Time and time again, when talking to our clients about expanding their digital marketing activity, we get responses like these:
“Oh, I’m not on Twitter.”
“We’ve never sold any products via Facebook, you know.”
“Who actually uses LinkedIn these days?”
So often digital marketing conversations end up being centered around social media. And as more people continue to lose trust in social media from a personal perspective, fewer people seem to see the value in using it for B2B marketing and engagement.
Admittedly, most of my social media feeds are often full of junk — someone with a sob story or a product or a lifestyle to sell — and I suspect yours are too. Everyone seems to be looking for “likes” with no strategic long-term goal. Plenty of people in my personal network have boycotted social media altogether because of this.
This makes the continued misunderstanding that digital marketing is just about social media even more problematic. Even if this isn’t news to you, I suspect that during your career you’ve heard at least one person say, “I don’t really see the point” — and I wonder how well you’ve been able to counter that argument.
2020: The New-Age Marketer
I don’t mean to put a dampener on the fast-approaching new year, but it’s a tricky time to be a B2B marketing professional. Marketing and communications roles are going through significant change, driven by the impact of trends such as personalization, artificial intelligence and influencer marketing.
As a result, B2B marketers everywhere have to retool their skill sets. According to Raconteur’s Future of B2B Marketing report, customer understanding/insight, creativity and data literacy are three of the most important skills that marketers have to master over the next five years, along with an understanding of how digital tools fit into the marketing stack.

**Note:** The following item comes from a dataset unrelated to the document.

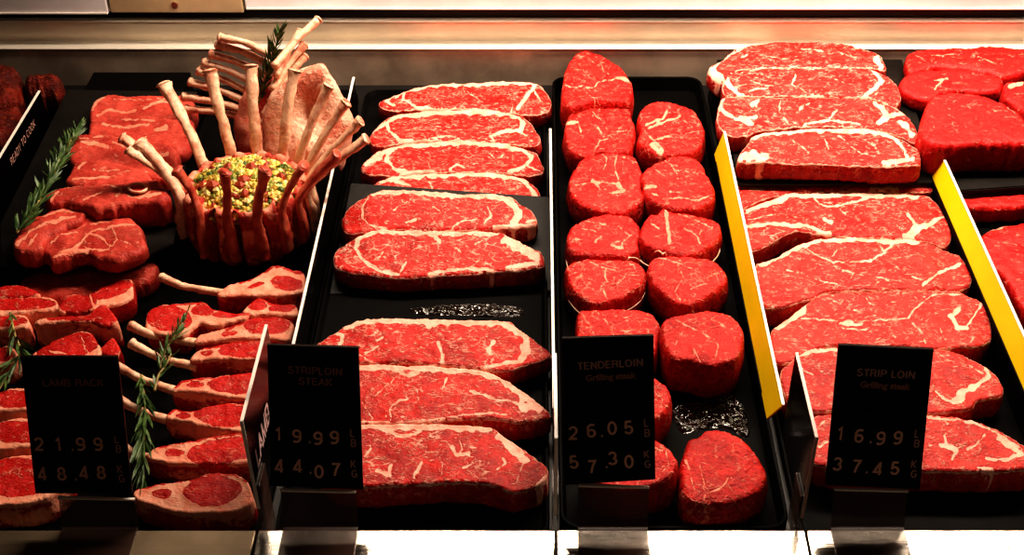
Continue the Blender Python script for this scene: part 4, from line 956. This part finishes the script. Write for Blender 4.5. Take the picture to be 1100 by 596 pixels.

Connecting your role to the wider goals of the business you work for is vital to growing your budget, your area of authority and your career. Those who aren’t able to adapt may quickly find their roles and their marketing budget at risk.
Providing Business Value
You likely get it: Digital marketing is one of the most tangible ways to connect marketing activity to the sales cycle (and, therefore, provide business value). It’s by far the most measurable part of the current marketing mix. The challenge is how to get buy-in from the wider business. It’s not as simple as knowing the ins and outs of how to plan and execute a digital marketing strategy and subsequent campaign. The difficulty, more often than not, is how to sell the idea to the wider business. If you don’t consider this as the most important thing on your list, then you risk falling at the first hurdle — leaving the age-old adage “Well, if it ain’t broke…” to reign supreme.
In my experience, marketing and communications professionals of today, and of the future, have to show an understanding of how the strategy they’re recommending can truly deliver a tangible return on investment. News flash: “We’ve got 50 more followers” or “We had a 5% conversion rate” isn’t showing real business value. And it’s vital to explain the benefits of an investment in a language that your leadership team understands.
How can your digital marketing strategy help generate new business leads? Attract investors? Adjust perception? Or educate your target audience on the area your business specializes in?
To secure or grow your budget, you’ll likely need to make this work and articulate why you want to invest some or more of the company’s money into a perceivably “newer” aspect of B2B marketing and communications. And outlining the potential business value it can bring is a good of a place as any to start.
Target Acquired
Ultimately, I’ve found that well-considered activity targeted at a specific audience is the best way to prove the value of digital marketing internally.
This comes from speaking to your sales leadership. Scary, right? But consider that in a B2B organization, particularly in technology (the space in which I work most), sales leads are the name of the game. And if you’re trying to engage your CEO or other members of the C‑suite for your marketing and communications strategy, you’re far more likely to do this regularly if you have the support of sales leadership. Friction between sales and marketing (even when both divisions are led by the same person) is one of the primary reasons I see progress and innovation in marketing and communications stall. And it needn’t be that way.
Take time to understand who sales is targeting, how long the average sales cycle is, where the challenges are, why they win and why they don’t.
Consider asking for a top 50 prospects list, key target verticals and, probably most importantly, job titles of the people they talk to throughout the entire sales journey (“We only sell to the C‑suite” isn’t usually true, and it often isn’t enough).
This is information you can gather, for free, by just asking some simple questions and taking the time to listen to the answers. The sales team will know this already—as many spend a lot of time online and on social media scouting out potential prospects. After all, there’s no point in being on social media just for the sake of it. If you’re on Twitter, you should be there because that’s where your audience is.
It’s Okay To Be Antisocial
Fundamentally, social media platforms are just another mechanism by which to serve your target audience with content that’s useful to them in some way. Focus your efforts on creating truly valuable content and stop thinking about social media platforms as the be-all and end-all.
Use your business objectives as the end goal. If you monitor and analyze online interactions based on these objectives (instead of vanity metrics) and adjust constantly based on them, you’ll likely see true ROI. This way, you can help your business grow and make yourself indispensable at the same time.